Gulf | Kuwait

Two women ministers in Kuwait’s new cabinet

Cabinet includes controversial former finance minister

  • By Habib Toumi Bureau chief
  • Published: 12:58 December 12, 2012
  • Gulf News

Manama: Kuwait’s Emir Shaikh Sabah Al Ahmad Al Sabah has endorsed the new government formed by the prime minister.

The cabinet in which nine ministers in the previous formation kept their posts, includes two women, Dhikra Al Rashidi, one of three women who won seats in the December 1 elections, as minister of social affairs and labour, and Rola Dashti, who kept the portfolios of development and parliament affairs. The previous government had only one woman.

The ruling family ministers of interior, foreign and defence have remained at their ministries in the 16-member formation, while the former minister of information, another shaikh, was named state minister for cabinet affairs and municipality.

A fifth ruling family member, Shaikh Salman Al Sabah, was appointed information minister.

Shaikh Salman was one of the three ministers to enter the government for the first time. The other two were Dhikra Al Rashidi and Mohammad Al Haifi who was given the health portfolio.

Shaikh Salman was also asked to be in charge of the youth ministry, a new addition to the cabinet, the 11th since 2006 and the 32nd since independence in 1961.

Fadhel Safar, Jamal Al Shihab and Ali Al Abaidi, three ministers in the outgoing cabinet, were not re-appointed .

However, two former ministers but who were not in the outgoing cabinet, Mustafa Al Shamali and Sharida Al Maosherji, have been appointed.

Al Shamali, a former finance minister, was forced to resign in May following a grilling by the opposition over allegations of corruption and mismanagement. He denied both charges.

He is now expected to implement the KD 30.7 billion four-year development plan.

The appointment of Al Maosherji, a former state minister for parliament affairs as minister justice and minister of endowments and Islamic affairs is seen by Kuwaiti media as “a reward for the group of Salafis who backed the government on holding the parliamentary elections on December and resisted calls by boycotters, including another branch of the Salafis.

The only minister to change portfolios was Mohammad Abdullah Al Mubarak who moved from the information to the cabinet and municipality ministry.

None of the Kuwaitis who supported the boycott were nominated to the cabinet.

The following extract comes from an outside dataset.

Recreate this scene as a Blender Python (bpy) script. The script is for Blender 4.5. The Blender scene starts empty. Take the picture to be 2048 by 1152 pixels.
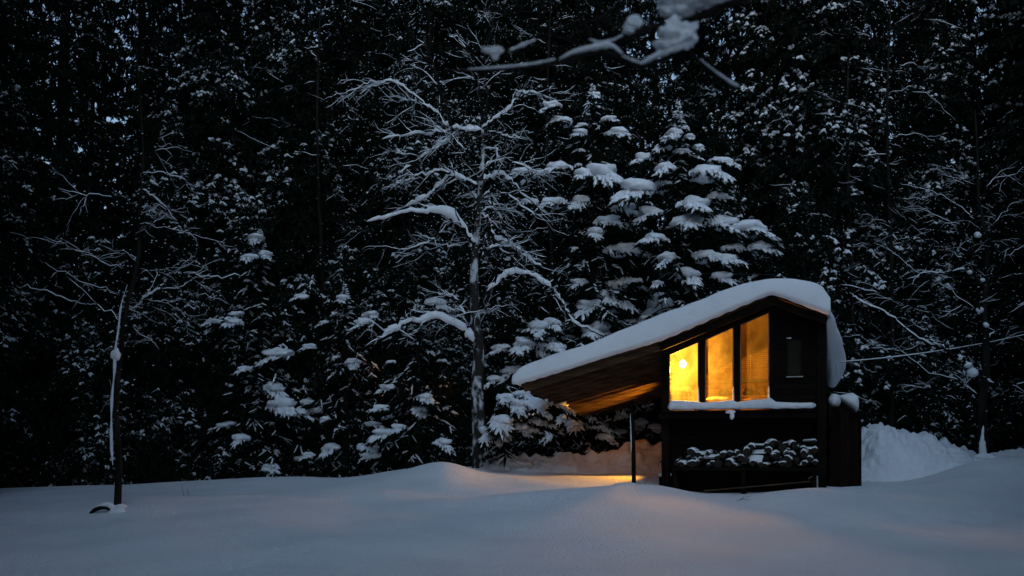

Several MPs in the new parliament said that they would not endorse their appointment.

The cabinet does not include members of the Muslim Brotherhood, either.

The government is scheduled to hold its first meeting on Sunday.

Following the election of a new parliament and the formation of the cabinet, the focus will now be on the name of the Speaker, one of the most powerful positions in Kuwait.

Although several lawmaker have said that they would seek the position, the contest is likely to be confined to leading MPs Ali Al Rashed and Ali Al Omair.

On Wednesday, the race seemed too tight to call.

However, MP Ahmad Lari said that the Shiite bloc, with 17 of the parliament’s 50 seats, is likely to vote for Ali Al Rashed who reportedly has positive rapport with Shiites. The contest could eventually be decided by the 16 votes of the government members in the second round when only the top two scorers in the first round are allowed to run.

Invitations had been sent out to opposition former lawmakers who boycotted the parliamentary elections to attend the inaugural session. Reports said that some MPs declined to take them.

The opposition, left to lick wounds following the unexpected turnout at the polling stations despite predictions of a limited number showing up to cast their ballots, has pledged to stage several demonstrations and engage in a series of actions locally and internationally to bring down the parliament and to have fresh elections under the principle of “one voter, four votes.”

An amendment to the 2006 electoral law scrapped the principle and slashed the number of candidates a voter can elect to one.

The move caused uproar among the opposition, made up mainly of tribal and religious figures, who saw it as a move to curb their influence.

A series of rallies and street protests have resulted in clashes between demonstrators and anti-riot police and injuries on both sides.